Last November, President Emmanuel Macron announced his intention to return artworks looted by France from the city of Abomey in Benin to their country of origin, and as of July of 2019, plans were outlined that involved a $22.5 million loan from the French Development Agency so that a museum could be built in Benin to house the artifacts in question. On Monday, during a scheduled visit to Benin, French culture minister Franck Riester told Benin President Patrice Talon, that the pertinent artwork would be returned “in the course of 2020, perhaps at the beginning of 2021,” laying down a firm timeline to France’s complicated effort to right past wrongs.
The 26 artifacts at the center of this years-long and much-discussed cultural exchange include a statue of the god Gou, who represents war and iron, and a royal throne lifted from Benin’s former Kingdom of Dahomey by the French in 1892 during a calamitous colonial war.
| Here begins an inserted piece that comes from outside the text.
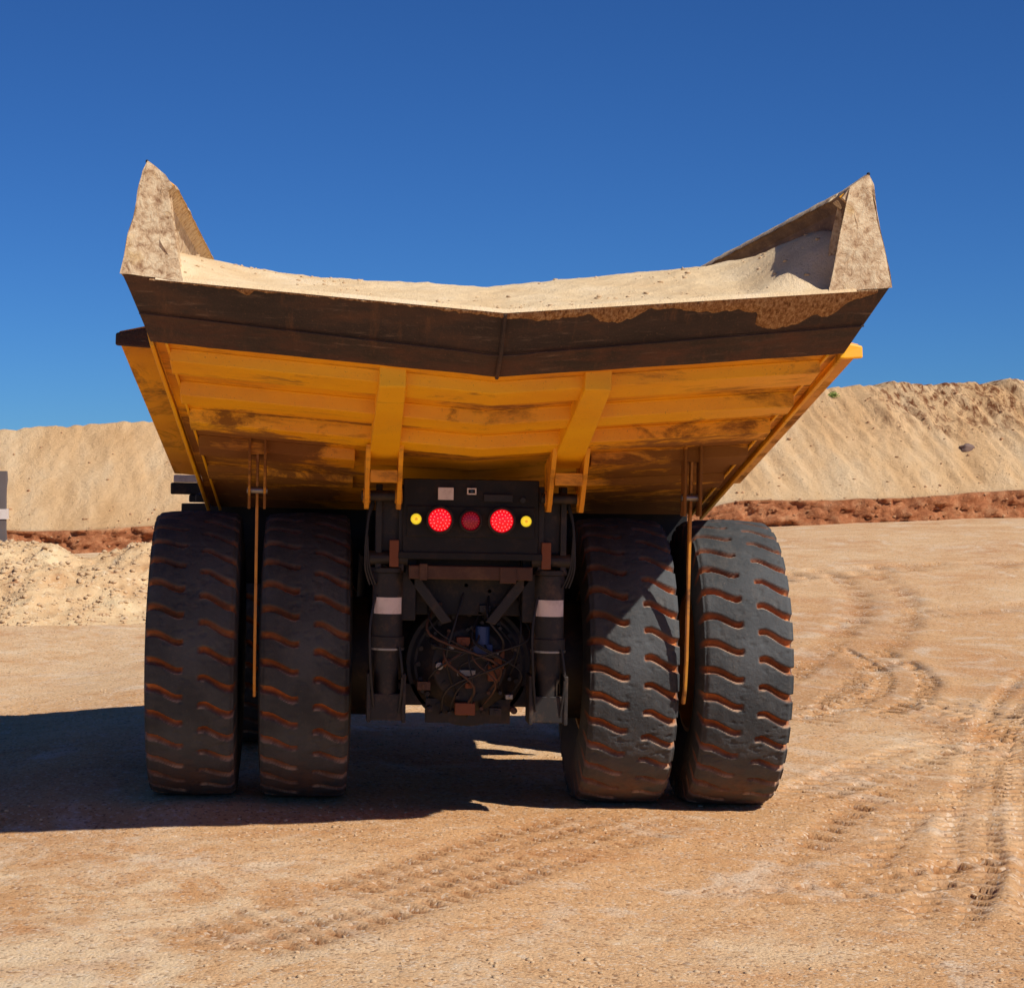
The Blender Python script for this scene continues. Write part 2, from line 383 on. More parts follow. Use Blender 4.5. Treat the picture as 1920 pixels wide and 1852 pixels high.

Currently, the objects still reside within the Parisian Quai Branly museum, and the question of whether a museum will be built in Benin in time to accommodate their return is a lingering question in the whole affair that remains extremely pertinent.
According to the Agence France-Presse, Jean-Michel Abimbola, Benin’s culture minister, explained at a press conference that the artwork would be given back to Benin “in several stages,” and that he was in support of “the commitment of the French President to return these works,” as well as “the opening of a broader discussion.” Indeed, the return of looted artworks to their countries of origin is an initiative that many institutions all around the world are taking on recently, perhaps in part due to Macron’s seemingly forceful ambition to actually get his country’s project off the ground. Whether the exchange will proceed on schedule and as planned remains to be seen.